Connolly's of Leap in West Cork

This venue was first established in 1958 but performance really came to the forefront when current owner Sam McNicholl's parents took ownership, changing its name to Connolly's of Leap. It quickly gathered a cult following, with artists such as John Martyn, The Pale, Something Happens and Donal Lunny performing. The iconic hammers that serve as the stage's backdrop once belonged to Pink Floyd; they were "borrowed" from their rehearsal space by Irish musician Glen Hansard who brought them to Leap as a gift. Today, Connolly's still attracts big name acts and talented local performers, and has taken the step into gastronomy with a new wood-fired pizza oven.

The Academic performing for Other Voices at The Duncairn Centre for Culture & Arts © Tara Thomas / Other Voices Belfast
The Academic performing for Other Voices at The Duncairn Centre for Culture & Arts © Tara Thomas / Other Voices Belfast

The Duncairn Centre for Culture & Arts in Belfast

Located on the Antrim Road in the north of the city and just a ten-minute walk from the Cathedral Quarter, The Duncairn Centre for Culture & Arts is one of Belfast's newest venues dedicated to performance, expression and community. The eye-catching space sees musicians perform beneath stained glass windows and it also hosts workshops with an emphasis on traditional arts, including fiddle making, bog oak carving, painting, willow craft and embroidery.

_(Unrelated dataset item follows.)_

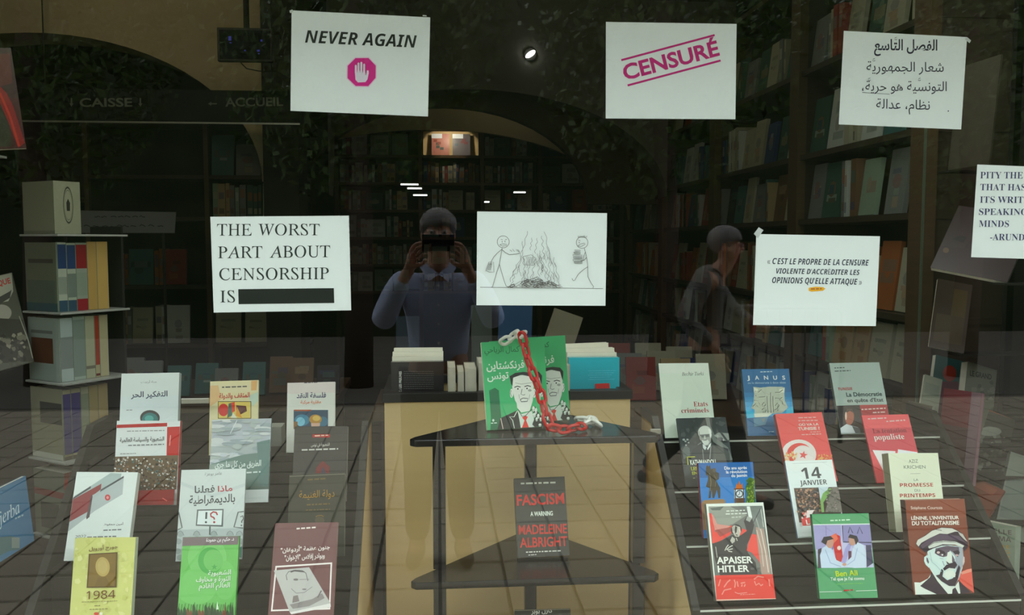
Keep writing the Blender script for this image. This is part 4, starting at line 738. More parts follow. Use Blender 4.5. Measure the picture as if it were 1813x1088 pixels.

The Riptide Movement perform at Ballykeefe Amphitheatre © Michael Duggan
The Riptide Movement perform at Ballykeefe Amphitheatre © Michael Duggan

Ballykeefe Amphitheatre in Kilkenny

Resting at the foot of the old Ballykeeffe Quarry, it brings the atmosphere of an open-air Italian theatre to the quaint Kilkenny countryside. The once-busy slate quarry had lain abandoned for years when in the 1990s, a team of volunteers recognised the potential for a truly unique venue. In 2000 it hosted its first performance, and since then it has been the setting for many stellar gigs. The only amphitheatre in Ireland, this venue can seat 350 visitors on its tiered limestone benches, while the surrounding grass area can accommodate another 400 people.